Short task :: Every line from the beginning of the records below up to the one holding "COL = S.collection" should be quoted exactly; leave out the rest.

Records shown ::
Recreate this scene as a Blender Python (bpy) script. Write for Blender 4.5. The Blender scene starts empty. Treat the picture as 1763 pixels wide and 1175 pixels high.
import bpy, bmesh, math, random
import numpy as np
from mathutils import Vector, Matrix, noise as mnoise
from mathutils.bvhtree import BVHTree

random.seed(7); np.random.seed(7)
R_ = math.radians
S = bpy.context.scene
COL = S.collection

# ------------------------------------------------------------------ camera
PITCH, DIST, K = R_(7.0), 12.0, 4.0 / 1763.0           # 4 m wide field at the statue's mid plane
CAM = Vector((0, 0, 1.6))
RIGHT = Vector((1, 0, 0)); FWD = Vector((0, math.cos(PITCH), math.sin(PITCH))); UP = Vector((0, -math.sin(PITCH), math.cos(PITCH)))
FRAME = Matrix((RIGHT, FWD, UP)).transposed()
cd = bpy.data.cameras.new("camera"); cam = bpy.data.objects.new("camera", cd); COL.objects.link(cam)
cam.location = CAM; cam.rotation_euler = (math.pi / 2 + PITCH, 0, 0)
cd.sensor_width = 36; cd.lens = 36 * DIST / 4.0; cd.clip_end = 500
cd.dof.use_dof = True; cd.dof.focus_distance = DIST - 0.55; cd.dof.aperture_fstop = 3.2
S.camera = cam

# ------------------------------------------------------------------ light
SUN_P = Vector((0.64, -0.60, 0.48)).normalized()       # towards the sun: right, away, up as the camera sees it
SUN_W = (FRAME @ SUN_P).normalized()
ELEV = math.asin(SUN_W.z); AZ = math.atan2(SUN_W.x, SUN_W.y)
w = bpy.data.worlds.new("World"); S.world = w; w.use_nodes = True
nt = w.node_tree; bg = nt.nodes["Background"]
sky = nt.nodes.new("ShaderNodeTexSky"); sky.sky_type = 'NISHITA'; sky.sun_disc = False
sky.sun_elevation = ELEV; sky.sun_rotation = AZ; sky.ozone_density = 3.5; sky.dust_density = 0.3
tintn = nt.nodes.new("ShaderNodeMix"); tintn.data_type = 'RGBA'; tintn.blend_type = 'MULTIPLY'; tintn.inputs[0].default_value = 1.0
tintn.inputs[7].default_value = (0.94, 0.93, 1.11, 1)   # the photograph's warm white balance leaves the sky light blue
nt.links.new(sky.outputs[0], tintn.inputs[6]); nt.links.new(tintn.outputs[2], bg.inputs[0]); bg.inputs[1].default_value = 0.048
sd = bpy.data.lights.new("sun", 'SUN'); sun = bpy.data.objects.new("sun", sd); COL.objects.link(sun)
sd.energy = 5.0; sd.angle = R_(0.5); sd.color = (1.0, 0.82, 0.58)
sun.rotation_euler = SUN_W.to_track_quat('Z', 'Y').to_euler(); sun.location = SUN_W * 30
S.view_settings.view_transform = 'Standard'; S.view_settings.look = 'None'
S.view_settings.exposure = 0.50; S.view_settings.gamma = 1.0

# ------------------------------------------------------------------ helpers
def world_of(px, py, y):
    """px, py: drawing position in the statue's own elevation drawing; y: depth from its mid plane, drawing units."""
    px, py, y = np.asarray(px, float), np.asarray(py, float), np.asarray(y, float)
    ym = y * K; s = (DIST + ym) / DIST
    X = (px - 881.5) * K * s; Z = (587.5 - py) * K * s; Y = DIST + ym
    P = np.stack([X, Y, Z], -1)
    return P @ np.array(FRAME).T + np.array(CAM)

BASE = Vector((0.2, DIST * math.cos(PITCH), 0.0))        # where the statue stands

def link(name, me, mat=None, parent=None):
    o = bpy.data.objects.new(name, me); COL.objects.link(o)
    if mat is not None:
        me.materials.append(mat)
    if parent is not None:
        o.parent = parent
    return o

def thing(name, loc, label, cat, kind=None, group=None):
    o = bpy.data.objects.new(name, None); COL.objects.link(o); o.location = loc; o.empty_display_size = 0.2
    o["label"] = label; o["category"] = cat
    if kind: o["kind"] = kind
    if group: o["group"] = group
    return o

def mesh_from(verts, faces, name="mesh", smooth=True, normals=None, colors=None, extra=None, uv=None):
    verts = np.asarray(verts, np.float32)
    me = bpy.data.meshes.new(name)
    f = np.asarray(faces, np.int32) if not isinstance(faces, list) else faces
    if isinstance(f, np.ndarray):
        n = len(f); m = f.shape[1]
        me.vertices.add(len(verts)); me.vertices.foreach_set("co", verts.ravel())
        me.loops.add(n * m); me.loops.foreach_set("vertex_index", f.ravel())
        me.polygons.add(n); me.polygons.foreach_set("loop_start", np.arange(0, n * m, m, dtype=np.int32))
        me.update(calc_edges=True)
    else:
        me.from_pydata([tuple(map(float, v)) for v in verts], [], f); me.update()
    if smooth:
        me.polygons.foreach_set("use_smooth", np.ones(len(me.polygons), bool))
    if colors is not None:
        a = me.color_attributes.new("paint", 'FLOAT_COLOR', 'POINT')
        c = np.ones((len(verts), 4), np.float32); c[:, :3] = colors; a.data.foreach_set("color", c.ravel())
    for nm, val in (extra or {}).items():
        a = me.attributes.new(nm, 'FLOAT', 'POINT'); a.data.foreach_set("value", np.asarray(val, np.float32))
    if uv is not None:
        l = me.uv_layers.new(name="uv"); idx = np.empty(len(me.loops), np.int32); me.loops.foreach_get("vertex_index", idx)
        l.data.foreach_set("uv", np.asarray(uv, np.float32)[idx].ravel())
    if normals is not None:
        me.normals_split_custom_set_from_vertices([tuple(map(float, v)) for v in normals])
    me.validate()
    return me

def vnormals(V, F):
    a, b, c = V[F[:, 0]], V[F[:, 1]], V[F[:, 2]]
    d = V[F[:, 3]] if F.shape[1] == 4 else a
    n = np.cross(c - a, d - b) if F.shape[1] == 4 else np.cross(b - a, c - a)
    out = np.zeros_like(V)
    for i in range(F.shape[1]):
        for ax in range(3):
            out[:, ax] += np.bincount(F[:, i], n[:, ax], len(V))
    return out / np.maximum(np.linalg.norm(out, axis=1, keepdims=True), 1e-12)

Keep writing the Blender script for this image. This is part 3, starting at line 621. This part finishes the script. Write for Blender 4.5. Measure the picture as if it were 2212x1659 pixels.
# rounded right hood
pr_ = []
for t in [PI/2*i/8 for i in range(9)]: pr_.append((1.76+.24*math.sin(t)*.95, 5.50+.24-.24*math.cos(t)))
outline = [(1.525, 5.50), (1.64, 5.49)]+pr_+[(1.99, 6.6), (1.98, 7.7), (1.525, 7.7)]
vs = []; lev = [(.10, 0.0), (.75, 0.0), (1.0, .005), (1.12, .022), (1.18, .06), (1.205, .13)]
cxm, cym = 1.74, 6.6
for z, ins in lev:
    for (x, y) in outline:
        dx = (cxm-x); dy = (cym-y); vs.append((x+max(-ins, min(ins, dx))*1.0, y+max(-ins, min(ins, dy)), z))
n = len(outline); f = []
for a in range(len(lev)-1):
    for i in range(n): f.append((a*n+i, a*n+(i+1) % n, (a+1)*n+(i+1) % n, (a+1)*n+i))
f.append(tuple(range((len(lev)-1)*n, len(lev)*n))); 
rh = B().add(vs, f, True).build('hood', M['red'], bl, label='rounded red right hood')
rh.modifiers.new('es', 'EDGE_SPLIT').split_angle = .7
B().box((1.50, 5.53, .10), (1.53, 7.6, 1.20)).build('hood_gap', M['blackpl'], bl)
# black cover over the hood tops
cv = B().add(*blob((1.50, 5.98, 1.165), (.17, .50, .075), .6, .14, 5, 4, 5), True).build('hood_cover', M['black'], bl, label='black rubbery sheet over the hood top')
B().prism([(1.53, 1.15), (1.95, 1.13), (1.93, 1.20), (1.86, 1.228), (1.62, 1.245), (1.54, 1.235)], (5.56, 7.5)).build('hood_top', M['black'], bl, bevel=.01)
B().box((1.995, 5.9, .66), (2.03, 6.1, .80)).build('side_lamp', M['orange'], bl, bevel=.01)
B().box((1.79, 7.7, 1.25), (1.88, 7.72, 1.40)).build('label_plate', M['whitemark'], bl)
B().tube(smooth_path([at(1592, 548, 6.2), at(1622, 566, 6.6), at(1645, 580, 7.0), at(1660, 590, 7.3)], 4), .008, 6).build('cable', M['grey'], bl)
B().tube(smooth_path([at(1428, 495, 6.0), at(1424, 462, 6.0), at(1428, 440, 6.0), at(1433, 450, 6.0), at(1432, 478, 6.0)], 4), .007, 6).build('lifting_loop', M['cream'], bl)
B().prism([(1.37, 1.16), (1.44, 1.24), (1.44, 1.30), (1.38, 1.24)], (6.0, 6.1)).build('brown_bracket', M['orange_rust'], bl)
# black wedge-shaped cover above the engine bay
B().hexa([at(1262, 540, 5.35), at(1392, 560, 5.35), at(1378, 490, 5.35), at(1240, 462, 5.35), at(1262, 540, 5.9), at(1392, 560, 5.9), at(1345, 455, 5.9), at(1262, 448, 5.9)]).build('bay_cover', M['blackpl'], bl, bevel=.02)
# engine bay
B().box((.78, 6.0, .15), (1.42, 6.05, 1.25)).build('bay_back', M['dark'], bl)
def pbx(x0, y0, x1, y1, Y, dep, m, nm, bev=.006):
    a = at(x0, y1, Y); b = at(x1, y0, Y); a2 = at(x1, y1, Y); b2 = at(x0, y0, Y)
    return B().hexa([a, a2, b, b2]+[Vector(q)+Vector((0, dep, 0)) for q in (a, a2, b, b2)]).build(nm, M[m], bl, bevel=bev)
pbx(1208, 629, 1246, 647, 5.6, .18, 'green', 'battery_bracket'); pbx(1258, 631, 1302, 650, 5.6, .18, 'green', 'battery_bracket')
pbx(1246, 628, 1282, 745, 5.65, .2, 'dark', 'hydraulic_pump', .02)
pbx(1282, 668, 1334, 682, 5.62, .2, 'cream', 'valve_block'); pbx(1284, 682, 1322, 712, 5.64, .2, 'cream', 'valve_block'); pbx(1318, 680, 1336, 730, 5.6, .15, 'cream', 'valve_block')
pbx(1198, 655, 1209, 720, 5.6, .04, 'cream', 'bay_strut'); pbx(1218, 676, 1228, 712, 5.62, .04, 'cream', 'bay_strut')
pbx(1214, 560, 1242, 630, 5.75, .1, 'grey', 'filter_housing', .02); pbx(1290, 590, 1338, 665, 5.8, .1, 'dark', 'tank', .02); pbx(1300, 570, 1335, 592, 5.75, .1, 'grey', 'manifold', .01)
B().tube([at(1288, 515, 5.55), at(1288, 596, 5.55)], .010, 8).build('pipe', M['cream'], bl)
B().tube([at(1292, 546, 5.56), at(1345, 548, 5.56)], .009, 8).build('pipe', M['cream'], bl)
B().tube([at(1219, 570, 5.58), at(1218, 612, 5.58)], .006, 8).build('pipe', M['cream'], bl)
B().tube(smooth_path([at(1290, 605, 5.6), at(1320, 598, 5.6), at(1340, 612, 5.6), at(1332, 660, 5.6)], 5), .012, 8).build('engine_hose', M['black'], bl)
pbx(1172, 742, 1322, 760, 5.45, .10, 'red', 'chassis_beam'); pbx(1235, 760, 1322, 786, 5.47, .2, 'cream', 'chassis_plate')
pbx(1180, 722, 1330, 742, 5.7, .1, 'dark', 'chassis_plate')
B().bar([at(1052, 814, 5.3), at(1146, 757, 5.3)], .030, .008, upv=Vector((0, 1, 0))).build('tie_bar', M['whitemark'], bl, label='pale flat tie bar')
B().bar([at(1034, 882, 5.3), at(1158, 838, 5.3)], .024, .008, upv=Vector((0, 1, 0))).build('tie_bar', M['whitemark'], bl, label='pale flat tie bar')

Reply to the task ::
Recreate this scene as a Blender Python (bpy) script. Write for Blender 4.5. The Blender scene starts empty. Treat the picture as 1763 pixels wide and 1175 pixels high.
import bpy, bmesh, math, random
import numpy as np
from mathutils import Vector, Matrix, noise as mnoise
from mathutils.bvhtree import BVHTree

random.seed(7); np.random.seed(7)
R_ = math.radians
S = bpy.context.scene
COL = S.collection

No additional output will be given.